Hintergrund
Die Industrie- und Handelskammern (IHK) sind als Körperschaften des öffentlichen Rechts organisiert. Die Mitglieder müssen Beiträge zahlen. Die Zugehörigkeit und damit die Beitragspflicht zu einer IHK ist aber nicht freiwillig, sondern richtet sich nach gesetzlichen Vorgaben. Beitragspflichtig sind demnach alle natürlichen und juristischen Personen sowie Personengesellschaften, welche im jeweiligen IHK-Bezirk ein Gewerbe betreiben.
Nach der Rechtsprechung des Bundesverfassungsgerichts (BVerfG) schützt allerdings Art. 2 Grundgesetz (GG) Bürger und Unternehmen als Ausfluss der allgemeinen Handlungsfreiheit davor, nicht durch Pflichtmitgliedschaften in „unnötigen“ Körperschaften und der Inanspruchnahme hieraus. Fraglich war vor diesem Hintergrund, ob die Pflichtmitgliedschaft in der IHK verfassungskonform ist.
Entscheidung des Bundesverfassungsgerichts
Mit Urteil vom 12.07.2017 hat das Bundesverfassungsgericht entschieden, dass die an die Pflichtmitgliedschaft in der IHK gebundene Beitragspflicht verfassungsrechtlich nicht zu beanstanden ist.
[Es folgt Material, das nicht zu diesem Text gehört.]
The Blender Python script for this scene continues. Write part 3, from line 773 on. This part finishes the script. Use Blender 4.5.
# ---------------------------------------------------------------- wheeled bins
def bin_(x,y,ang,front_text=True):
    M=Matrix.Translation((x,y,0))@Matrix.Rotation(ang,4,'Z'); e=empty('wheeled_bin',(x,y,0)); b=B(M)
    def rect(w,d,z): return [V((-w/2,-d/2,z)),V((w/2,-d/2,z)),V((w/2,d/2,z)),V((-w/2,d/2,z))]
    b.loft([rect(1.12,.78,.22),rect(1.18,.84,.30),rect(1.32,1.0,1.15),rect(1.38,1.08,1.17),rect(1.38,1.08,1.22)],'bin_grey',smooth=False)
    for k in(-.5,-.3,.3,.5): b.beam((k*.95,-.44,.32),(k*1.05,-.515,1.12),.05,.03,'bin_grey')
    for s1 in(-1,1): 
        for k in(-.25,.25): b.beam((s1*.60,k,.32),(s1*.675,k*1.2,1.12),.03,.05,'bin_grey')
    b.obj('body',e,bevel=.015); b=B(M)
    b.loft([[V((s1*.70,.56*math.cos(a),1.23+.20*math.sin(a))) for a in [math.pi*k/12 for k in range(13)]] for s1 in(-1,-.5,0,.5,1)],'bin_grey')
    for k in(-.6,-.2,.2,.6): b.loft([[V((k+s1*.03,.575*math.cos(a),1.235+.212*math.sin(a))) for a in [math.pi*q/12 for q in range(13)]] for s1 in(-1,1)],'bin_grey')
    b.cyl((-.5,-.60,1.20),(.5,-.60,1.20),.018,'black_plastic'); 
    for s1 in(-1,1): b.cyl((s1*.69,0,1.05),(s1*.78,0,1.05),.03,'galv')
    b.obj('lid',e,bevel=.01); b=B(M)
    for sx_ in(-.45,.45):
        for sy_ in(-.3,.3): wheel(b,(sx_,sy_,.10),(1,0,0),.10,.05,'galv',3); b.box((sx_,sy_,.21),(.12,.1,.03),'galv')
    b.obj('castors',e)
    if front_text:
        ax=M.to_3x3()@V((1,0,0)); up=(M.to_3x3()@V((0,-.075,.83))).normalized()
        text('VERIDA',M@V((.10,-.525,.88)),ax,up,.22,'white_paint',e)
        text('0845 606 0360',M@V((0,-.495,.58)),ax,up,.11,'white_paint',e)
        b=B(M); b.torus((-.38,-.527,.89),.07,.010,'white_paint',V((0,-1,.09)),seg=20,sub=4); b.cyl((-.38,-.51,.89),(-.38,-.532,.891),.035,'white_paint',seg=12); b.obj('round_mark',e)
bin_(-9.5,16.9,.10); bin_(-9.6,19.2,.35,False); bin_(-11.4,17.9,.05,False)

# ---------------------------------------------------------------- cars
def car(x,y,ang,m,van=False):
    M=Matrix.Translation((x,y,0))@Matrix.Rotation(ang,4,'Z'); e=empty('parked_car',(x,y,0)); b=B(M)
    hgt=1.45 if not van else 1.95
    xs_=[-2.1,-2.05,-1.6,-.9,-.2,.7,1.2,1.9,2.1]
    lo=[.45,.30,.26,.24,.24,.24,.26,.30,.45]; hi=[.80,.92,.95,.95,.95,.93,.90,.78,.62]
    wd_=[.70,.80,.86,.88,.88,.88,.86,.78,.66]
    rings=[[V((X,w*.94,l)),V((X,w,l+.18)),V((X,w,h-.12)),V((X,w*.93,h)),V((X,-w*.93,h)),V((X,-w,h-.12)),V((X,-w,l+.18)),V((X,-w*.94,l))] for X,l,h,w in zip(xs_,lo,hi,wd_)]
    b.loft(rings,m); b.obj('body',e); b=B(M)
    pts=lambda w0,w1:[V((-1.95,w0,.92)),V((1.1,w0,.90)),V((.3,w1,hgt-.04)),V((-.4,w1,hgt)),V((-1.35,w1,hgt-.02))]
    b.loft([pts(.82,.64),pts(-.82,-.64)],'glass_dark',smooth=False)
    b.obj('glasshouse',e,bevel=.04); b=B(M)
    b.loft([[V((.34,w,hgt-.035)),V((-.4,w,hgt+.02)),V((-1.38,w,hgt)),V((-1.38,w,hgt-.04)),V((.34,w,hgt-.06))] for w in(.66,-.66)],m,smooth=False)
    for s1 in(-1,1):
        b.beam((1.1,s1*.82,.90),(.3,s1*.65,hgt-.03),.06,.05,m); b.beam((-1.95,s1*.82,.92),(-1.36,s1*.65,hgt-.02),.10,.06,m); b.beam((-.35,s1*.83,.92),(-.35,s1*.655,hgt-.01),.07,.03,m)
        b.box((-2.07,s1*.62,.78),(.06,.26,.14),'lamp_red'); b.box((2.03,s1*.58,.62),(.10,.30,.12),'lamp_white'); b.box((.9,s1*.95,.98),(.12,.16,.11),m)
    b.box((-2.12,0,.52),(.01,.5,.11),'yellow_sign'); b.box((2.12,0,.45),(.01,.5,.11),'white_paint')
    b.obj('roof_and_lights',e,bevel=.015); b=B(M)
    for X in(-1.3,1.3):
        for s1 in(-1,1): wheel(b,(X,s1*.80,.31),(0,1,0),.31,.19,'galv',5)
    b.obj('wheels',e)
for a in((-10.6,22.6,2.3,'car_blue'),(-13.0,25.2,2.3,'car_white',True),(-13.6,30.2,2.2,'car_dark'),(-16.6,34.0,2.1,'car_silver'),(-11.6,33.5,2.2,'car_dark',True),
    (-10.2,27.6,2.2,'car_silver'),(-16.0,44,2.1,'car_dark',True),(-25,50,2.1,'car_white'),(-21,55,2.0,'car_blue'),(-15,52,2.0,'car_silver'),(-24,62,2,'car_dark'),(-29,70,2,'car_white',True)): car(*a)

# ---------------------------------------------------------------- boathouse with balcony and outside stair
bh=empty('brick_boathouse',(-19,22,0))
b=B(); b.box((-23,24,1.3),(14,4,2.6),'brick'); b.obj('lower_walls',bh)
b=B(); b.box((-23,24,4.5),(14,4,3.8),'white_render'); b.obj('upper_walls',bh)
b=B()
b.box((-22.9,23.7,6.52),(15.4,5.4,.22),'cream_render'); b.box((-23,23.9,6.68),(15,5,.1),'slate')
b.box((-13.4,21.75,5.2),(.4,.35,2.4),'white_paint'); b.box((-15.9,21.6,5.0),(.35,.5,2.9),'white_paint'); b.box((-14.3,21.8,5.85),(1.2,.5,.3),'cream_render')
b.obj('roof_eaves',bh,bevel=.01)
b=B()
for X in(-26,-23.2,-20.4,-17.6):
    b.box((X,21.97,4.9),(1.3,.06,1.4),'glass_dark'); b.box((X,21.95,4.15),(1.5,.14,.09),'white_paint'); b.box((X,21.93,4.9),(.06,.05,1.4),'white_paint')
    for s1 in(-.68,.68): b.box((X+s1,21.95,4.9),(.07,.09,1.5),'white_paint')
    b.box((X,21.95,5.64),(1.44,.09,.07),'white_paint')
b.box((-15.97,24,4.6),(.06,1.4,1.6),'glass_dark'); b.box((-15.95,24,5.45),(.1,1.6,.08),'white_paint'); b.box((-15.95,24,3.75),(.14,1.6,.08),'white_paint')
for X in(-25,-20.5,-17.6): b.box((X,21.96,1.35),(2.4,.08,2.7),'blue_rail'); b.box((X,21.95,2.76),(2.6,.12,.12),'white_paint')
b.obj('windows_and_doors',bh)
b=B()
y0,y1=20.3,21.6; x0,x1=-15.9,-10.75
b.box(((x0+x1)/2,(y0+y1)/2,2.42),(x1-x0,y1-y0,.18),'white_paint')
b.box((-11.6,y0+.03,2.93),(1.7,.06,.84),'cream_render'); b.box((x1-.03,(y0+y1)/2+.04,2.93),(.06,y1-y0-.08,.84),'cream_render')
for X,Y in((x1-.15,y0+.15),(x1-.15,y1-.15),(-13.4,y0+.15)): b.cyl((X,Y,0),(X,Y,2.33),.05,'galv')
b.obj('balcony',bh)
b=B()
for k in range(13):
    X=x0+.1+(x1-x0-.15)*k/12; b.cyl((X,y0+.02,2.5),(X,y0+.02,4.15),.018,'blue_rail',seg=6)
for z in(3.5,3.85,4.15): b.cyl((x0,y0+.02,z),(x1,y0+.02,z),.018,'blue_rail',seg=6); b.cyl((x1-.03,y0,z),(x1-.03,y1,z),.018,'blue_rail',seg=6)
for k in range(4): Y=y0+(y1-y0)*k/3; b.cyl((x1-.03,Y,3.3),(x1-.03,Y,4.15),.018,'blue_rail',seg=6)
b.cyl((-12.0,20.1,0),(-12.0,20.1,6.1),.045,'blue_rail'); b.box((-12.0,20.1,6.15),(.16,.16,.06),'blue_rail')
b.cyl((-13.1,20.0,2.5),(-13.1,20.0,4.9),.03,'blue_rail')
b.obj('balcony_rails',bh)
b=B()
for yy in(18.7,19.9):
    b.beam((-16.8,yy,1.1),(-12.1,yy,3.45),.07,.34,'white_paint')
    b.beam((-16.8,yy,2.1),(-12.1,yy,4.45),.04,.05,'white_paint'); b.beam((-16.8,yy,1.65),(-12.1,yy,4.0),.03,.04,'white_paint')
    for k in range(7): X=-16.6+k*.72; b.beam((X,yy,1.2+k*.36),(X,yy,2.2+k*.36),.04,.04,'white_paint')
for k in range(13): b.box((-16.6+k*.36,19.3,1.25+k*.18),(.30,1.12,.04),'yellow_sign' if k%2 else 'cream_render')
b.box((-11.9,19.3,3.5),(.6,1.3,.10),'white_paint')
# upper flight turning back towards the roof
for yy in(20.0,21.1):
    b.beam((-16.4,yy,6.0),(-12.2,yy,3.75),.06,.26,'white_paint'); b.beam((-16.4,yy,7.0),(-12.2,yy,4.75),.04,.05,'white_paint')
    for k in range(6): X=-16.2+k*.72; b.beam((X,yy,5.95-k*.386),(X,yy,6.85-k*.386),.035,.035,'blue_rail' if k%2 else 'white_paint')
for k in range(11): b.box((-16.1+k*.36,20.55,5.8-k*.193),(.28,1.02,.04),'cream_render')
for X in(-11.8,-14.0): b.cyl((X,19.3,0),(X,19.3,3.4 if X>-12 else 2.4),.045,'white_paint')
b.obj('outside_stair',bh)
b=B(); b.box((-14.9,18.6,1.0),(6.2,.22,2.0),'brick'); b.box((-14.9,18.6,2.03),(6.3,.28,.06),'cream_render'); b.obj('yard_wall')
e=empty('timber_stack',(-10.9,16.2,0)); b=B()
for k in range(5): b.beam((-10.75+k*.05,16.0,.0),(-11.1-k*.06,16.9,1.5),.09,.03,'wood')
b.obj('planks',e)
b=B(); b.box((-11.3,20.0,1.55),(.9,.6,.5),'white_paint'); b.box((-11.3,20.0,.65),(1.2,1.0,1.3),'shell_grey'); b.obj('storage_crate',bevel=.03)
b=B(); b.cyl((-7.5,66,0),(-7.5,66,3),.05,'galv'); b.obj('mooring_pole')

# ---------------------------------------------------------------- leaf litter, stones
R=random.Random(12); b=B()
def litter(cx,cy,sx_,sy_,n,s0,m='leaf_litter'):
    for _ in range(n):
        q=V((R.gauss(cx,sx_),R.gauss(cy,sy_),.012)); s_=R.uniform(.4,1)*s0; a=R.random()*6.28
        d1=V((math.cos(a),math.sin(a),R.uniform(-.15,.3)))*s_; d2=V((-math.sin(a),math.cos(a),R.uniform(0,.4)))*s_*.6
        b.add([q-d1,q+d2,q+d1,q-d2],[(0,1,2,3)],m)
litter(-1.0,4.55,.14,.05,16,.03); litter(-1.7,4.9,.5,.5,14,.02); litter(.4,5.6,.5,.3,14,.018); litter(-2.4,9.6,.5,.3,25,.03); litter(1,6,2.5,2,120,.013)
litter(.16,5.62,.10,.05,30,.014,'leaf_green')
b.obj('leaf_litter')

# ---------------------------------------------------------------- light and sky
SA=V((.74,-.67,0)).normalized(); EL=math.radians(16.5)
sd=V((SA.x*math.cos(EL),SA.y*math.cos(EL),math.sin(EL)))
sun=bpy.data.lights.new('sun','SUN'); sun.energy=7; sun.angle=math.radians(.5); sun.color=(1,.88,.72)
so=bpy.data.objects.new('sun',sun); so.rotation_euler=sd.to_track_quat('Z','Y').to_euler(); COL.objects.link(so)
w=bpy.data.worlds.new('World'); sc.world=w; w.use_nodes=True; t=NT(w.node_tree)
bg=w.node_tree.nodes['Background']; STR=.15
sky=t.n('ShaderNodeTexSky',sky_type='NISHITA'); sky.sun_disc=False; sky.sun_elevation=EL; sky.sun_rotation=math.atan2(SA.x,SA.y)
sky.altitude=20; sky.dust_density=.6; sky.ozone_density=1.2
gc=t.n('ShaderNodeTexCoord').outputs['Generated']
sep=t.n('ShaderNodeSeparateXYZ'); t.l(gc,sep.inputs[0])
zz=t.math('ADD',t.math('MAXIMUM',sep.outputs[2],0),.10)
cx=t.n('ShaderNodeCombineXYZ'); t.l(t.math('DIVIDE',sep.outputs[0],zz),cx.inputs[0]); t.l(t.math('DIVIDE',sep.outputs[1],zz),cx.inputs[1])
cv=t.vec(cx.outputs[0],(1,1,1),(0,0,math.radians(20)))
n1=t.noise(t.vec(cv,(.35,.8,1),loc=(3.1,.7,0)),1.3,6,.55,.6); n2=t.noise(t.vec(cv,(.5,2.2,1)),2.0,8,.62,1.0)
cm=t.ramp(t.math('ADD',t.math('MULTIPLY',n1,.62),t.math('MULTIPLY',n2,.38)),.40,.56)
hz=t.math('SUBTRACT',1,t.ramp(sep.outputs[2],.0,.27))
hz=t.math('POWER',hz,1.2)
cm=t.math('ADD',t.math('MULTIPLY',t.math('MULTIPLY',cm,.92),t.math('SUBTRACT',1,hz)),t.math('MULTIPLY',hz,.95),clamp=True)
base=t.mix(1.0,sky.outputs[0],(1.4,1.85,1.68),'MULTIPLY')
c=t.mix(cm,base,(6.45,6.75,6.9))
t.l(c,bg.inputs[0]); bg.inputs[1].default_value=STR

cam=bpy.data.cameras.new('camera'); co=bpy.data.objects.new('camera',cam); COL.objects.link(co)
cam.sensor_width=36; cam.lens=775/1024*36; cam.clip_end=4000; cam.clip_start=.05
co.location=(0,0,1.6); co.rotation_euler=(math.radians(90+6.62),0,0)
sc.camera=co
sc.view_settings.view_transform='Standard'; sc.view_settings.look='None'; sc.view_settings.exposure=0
Zwar seien sowohl die Beitragserhebung als auch die Pflichtmitgliedschaft Eingriffe in die nach Art. 2 GG geschützte allgemeine Handlungsfreiheit. Die Einbindung in die IHK im Wege der Pflichtmitgliedschaft sei jedoch gerechtfertigt.
Die Aufgaben der IHK entsprechen der für die wirtschaftliche Selbstverwaltung typischen Verbindung von Interessenvertretung, Förderung und Verwaltungsaufgaben. Diese wurde vom Bundesverfassungsgericht bereits mehrfach als legitimer Zweck für die Pflichtmitgliedschaft angesehen. Gerade die Pflichtmitgliedschaft sichere, dass alle regional Betroffenen ihre Interessen einbringen können und diese fachkundig vertreten werden. Dies ist auch mit Blick auf die weiteren Aufgaben der Industrie- und Handelskammern, Prüfungen abzunehmen und Bescheinigungen zu erteilen, gefragt.
Die Pflichtmitgliedschaft sei auch geeignet diesen Zweck zu erreichen und der Eingriff in die allgemeine Handlungsfreiheit in diesem Zusammenhang zur Zweckerreichung erforderlich. Die Zielsetzung des Gesetzgebers, das Gesamtinteresse der regionalen Wirtschaft zu erfassen, sei notwendig mit einer möglichst vollständigen Erfassung der Gewerbetreibenden und ihrer Interessen verbunden.
Außerdem sei die Pflichtmitgliedschaft auch zumutbar. Die Belastung der Betriebe durch die nach dem Gewerbeertrag gestaffelte Beitragspflicht und die Pflichtmitgliedschaft in einer regionalen IHK wögen nicht sehr schwer. Bundesweit habe sich die Beitragspflicht in den letzten Jahren auch eher verringert als erhöht. Zudem verleihe die Pflichtmitgliedschaft den Kammerzugehörigen auch Rechte zur Beteiligung und Mitwirkung an den Kammeraufgaben und berechtige bereits deshalb zur Erhebung der Kammerumlage.